Though governments only destroy wealth, such things as enjoying “world reserve” status for its fiat paper money has allowed the American regime to engage in great evils without the chickens coming home to roost. It has been able to perpetrate its schemes and maintain an illusion of prosperity due to its status as a global power, and will be able to continue to do so until domestic price inflation finally inflicts pain upon the people who tolerated these systems. Until then, the devilish temptation to try and enrich oneself through monetary inflation continues.
Despite the view that all is well in America because the system has so far avoided collapse, there is little cause for celebration or advocacy of the methods used to achieve such “prosperity.” Even if empires can temporarily enrich their people relative to others around the world, such imperialist approaches to prosperity are unsustainable and come with great consequences. They do not create lasting wealth, only the illusion of riches at the expense of others. A truly free economy, not one based on plunder, violence, credit expansion, and debt, is the only sustainable approach. Ultimately, the actions of governments only destroy everything and everyone. The prosperous days of the empires become just a memory.
While there may be some temporary “benefits” to living under an empire, this is not to say that things like the dollar being the “world reserve” currency are actually benefits to Americans. Nor does it mean that empires truly make men prosper, do not destroy wealth, or are sustainable means of having a prosperous society. It only means that such systems are able to do things like run up great debts and inflate the supply of money without suffering immediate consequences for doing so. Americans would, of course, still be better off without any monetary inflation or government spending whatever, and any pain that will come from an end of the currency’s world reserve status—dollars flowing back in and driving up domestic prices—would ultimately be an issue of the original inflation and not the loss of this status. Those who are more focused on maintaining this “world reserve” status should worry more about the amount of monetary inflation the regime engages in.
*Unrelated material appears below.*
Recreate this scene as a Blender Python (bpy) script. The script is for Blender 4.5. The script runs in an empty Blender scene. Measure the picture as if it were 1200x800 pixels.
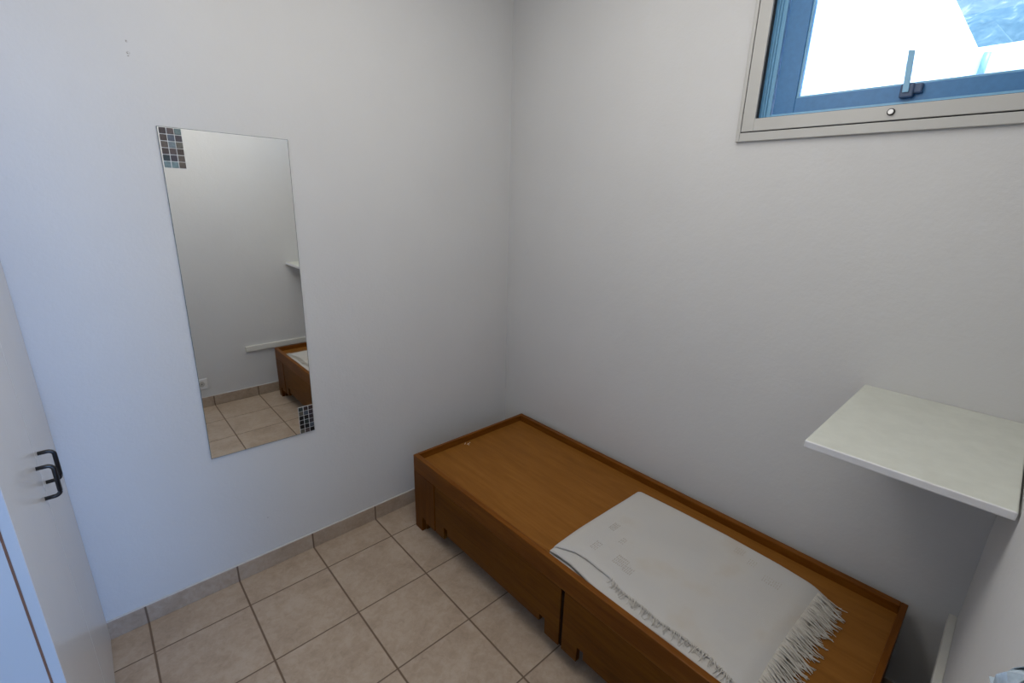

For now the circumstances of the Empire—everyone around the world accepts its dollars—permit it to keep up these policies that eventually spell its decline. The inflationists realize that the expanded money supply will not immediately result in depreciation on global markets. The deliberate devaluation of their fake, forced, fiat paper currency can be delayed and postponed. The U.S. government’s “world reserve” status creates artificial demand for their wicked currency, which helps offset the inflationary pressure that would normally accompany an increased money supply. Without these factors, the failures of American statism would be more quickly exposed.
A system built on plunder
None of these plunderous ways can last forever, though. It is built on the back of credit expansion and the ability to purchase goods in the present at the cost of future poverty, future price increases, and future taxation. This is a system built on theft and credit and debt. The American Empire is a system that “tramples the needy,” that “cheats with dishonest scales,” and “buys the needy for a pair of sandals” (Amos 8:4-8). It is a system that “devours the vineyard,” “plunders the poor,” “crushes people,” and “grinds the faces of the poor” (Isaiah 3:14-15). This is a system that “covets fields and seizes them,” “takes away houses,” “deprives a man of his home and of his inheritance” (Micah 2:2).
This system has been built up by robbing and exploiting its own domesticated tax-cattle as well as other hapless victims around the world, which may well be allowing Americans to live better than other people around the world, or least better than they would be if such policies were carried out at the same rate without the temporary benefits of empire.
For now, the empire has been able to saddle future generations with debt and borrow at the expense of the future, giving the appearance of great prosperity in the present and leading men to maintain their confidence and faith in these systems of men.
At any rate, the false prosperity of the American Empire existing alongside greatly destructive acts of intervention cannot last forever. All such statist systems must come under judgment for their evils, and God always allows them to destroy themselves.
What has remained of “American prosperity” has allowed Americans to grow comfortable and complacent under it, not seeing that these systems must pay the price for any unjust and unrighteous gains they once got away with. The illusion of prosperity here makes men imagine that the ways of the empire can go on forever — that we can afford to slap tariffs, economic sanctions, and embargoes on foreigners and even go to war with them to have our way. The American system has been able to look prosperous by borrowing against the future, which eventually exposes its utter lack of real wealth, savings, and production.
Conclusion
While the empire has been successful at kicking the can down the road a few more decades or generations, whenever the day comes that foreigners realize the U.S. dollar is not a viable “reserve currency,” or that an alternative to it is presented, the American economy is in for a rude awakening. The government will no longer be able to keep the empire running on the devil’s money printer.
Until the day of reckoning, the delayed negative effects of the American State’s destructive acts has allowed men to keep their faith in such systems to maintain prosperity for them. They believe that the ways of the empire are not actually destructive, and that the American way of bullying people around the world and spending trillions of dollars to maintain a military is actually a genuine path of peace and prosperity. Thus, many have been suckered into apologizing for this system, not seeing what it will eventually mean for them. Even today, as prices of nearly all domestic goods are beginning to rise, Americans can’t believe that it could be happening to them. They thought they could champion trillion-dollar wars in the Middle East and trillion-dollar “stimulus” programs without paying the price for it — and for some time it has been the case.
But the day of reckoning is coming. Those who continue to trust in men to keep providing for them are in for a surprise. It turns out that “the American way” can’t last forever. Will people see the need to abandon the political means of securing liberty and prosperity once it becomes more evident it could never work in the long run? Will they wake up and abandon these ways? Will they see the need to walk out of Egypt and follow God? Who knows. Most often, men beg for more of the same destructive policies once the initial ones failed to work. Most often, men fail to heed the words of the prophets coming to them telling them that Egyptian societies always fall apart and take everyone down with them.